Prism und Tempora – keine große Überraschung

Dr. Magnus Harlander ist als technischer Geschäftsführer der genua mbh verantwortlich für die Entwicklung der Fernwartungs-, Firewall- und VPN-Lösungen sowie die Zertifizierung der hochwertigen Produkte in Zusammenarbeit mit dem Bundesamt für Sicherheit in der Informationstechnik (BSI). Die Firma genua mit Sitz in Kirchheim bei München gründete der Diplom-Physiker 1992 zusammen mit zwei weiteren IT-Security-Spezialisten. Umfangreiches Know-how in den Bereichen Systemverwaltung und IT-Sicherheit sammelte er zuvor als wissenschaftlicher Mitarbeiter am Lawrence Berkeley Laboratory in Kalifornien/USA sowie als Unix-Systemadminstrator für das Netzwerk der Technischen Universität München.
Die Aufregung ist groß. Da erlauben es sich amerikanische und britische Geheimdienste doch glatt, „das Internet“ abzuhören. Die Ausspähprogramme Prism und Tempora haben der Welt gezeigt, was Geheimdienste können und wollen.
Foto: NSA

Die Aufregung ist groß. Da erlauben es sich amerikanische und britische Geheimdienste doch glatt, „das Internet“ abzuhören. Die Ausspähprogramme Prism und Tempora haben der Welt gezeigt, was Geheimdienste können und wollen.
von Dr.
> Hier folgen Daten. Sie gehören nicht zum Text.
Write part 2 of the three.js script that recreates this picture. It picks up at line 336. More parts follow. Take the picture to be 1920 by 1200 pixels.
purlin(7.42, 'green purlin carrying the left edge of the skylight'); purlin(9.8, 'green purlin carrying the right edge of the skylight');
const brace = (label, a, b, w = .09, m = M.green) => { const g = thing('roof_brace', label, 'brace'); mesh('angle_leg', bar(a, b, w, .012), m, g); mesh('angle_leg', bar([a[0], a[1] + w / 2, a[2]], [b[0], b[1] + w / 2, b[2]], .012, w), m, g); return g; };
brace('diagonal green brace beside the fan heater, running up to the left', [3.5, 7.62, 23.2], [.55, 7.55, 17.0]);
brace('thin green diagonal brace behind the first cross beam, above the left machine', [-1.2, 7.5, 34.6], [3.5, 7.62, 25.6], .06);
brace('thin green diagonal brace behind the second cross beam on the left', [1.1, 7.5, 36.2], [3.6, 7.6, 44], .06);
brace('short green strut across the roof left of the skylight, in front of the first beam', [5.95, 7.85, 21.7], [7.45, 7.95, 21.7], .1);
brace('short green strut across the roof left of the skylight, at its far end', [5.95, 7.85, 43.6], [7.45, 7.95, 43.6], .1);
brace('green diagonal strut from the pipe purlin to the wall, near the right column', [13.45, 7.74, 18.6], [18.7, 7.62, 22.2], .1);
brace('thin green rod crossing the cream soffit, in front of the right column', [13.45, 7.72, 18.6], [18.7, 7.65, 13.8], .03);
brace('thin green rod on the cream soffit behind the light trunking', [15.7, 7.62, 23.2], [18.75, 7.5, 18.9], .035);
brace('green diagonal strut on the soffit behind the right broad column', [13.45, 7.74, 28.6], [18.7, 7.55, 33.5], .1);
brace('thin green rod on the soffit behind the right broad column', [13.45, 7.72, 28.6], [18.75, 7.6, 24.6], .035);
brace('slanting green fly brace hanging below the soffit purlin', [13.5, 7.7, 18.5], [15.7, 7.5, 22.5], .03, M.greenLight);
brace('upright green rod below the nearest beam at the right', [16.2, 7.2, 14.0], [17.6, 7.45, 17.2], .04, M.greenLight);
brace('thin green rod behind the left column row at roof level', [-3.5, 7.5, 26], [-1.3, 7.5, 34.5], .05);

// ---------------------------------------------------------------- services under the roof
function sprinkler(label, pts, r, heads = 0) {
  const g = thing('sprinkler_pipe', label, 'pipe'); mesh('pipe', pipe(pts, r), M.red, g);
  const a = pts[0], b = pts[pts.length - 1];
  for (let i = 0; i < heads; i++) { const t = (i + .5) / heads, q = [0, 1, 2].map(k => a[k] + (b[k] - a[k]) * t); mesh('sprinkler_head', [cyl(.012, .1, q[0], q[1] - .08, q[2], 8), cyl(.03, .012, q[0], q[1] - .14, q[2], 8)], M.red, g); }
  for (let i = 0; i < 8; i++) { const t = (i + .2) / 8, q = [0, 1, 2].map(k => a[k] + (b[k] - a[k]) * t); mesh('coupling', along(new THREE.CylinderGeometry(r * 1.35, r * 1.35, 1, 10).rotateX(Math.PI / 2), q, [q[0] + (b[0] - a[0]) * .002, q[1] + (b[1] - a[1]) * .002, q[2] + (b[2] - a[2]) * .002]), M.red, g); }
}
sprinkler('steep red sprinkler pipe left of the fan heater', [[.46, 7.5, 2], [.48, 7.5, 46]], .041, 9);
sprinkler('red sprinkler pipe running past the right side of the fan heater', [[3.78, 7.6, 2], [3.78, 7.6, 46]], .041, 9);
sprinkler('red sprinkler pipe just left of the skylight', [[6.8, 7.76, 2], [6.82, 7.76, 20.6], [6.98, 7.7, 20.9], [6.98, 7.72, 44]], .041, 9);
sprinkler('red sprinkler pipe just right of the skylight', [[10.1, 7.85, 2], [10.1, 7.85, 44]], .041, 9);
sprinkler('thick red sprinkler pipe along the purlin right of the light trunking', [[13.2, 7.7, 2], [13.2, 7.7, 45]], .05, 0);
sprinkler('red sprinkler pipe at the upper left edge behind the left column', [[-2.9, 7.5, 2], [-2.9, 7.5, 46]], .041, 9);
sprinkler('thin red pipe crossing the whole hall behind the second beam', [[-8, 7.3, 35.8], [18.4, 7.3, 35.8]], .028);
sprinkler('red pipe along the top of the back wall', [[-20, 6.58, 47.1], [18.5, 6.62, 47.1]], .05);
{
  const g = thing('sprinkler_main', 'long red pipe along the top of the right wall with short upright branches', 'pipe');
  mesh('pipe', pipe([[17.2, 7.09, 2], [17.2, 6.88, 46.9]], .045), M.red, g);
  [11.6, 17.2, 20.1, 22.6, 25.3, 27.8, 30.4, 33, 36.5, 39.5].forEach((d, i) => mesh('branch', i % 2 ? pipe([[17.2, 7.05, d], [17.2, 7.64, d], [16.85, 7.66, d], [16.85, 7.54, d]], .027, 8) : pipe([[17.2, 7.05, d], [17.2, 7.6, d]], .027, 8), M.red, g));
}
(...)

Magnus Harlander (Technischer Geschäftsführer der genua mbh)
In den vergangen Jahren haben wir und unsere Kollegen aus der deutschen IT-Sicherheits-Branche immer wieder darauf hingewiesen, dass das, was nun öffentlich wurde, tatsächlich existiert. Oft haben wir dafür nur ein müdes Lächeln bekommen oder wurden gar als Paranoiker und Spinner betrachtet.
Nun kann ich mir ein Schmunzeln und verständnisloses Kopfschütteln über die Naivität vieler Verantwortlicher in Staat und Wirtschaft nicht verkneifen. Folgt das Vorgehen von NSA und GCHQ doch einer absolut simplen und strikten Logik.

  1. Die Geheimdienste haben einen Auftrag, das zu tun, was sie tun. In England gibt es sogar ein Gesetz aus dem Jahr 2000 – das war VOR 9/11 – das mit Hilfe von Tempora umgesetzt wurde. Würden die Dienste nicht so handeln wie jetzt bekannt, würden sie schlicht ihren Auftrag nicht erfüllen.

  2. Das operative Vorgehen zeugt von einer klaren Analyse der Abschöpfmöglichkeiten. Für Daten, die im Netz gespeichert werden, geht man am besten an die Speicherorte. Deshalb hat die NSA Google, Facebook, Apple, Amazon und Co. adressiert. Für Daten, die nicht gespeichert, sondern
    nur übertragen werden, muss man an die Kabel ran. Den Part haben die Briten übernommen, weil in England sowohl die Trans-Atlantikkabel als auch die Trassen nach Europa und Fernost auflaufen. Wie ja schon bekannt wurde, werden die dabei ermittelten Daten auch bereitwillig mit den Amerikanern geteilt.

  3. Die amerikanische und britische Bevölkerung findet das alles gar nicht so schlimm. Es dient ja schließlich der Terrorabwehr. Dem ist wirklich so. Deshalb dürften auch wenig Chance bestehen, das Problem auf diplomatischem Weg aus der Welt zu schaffen.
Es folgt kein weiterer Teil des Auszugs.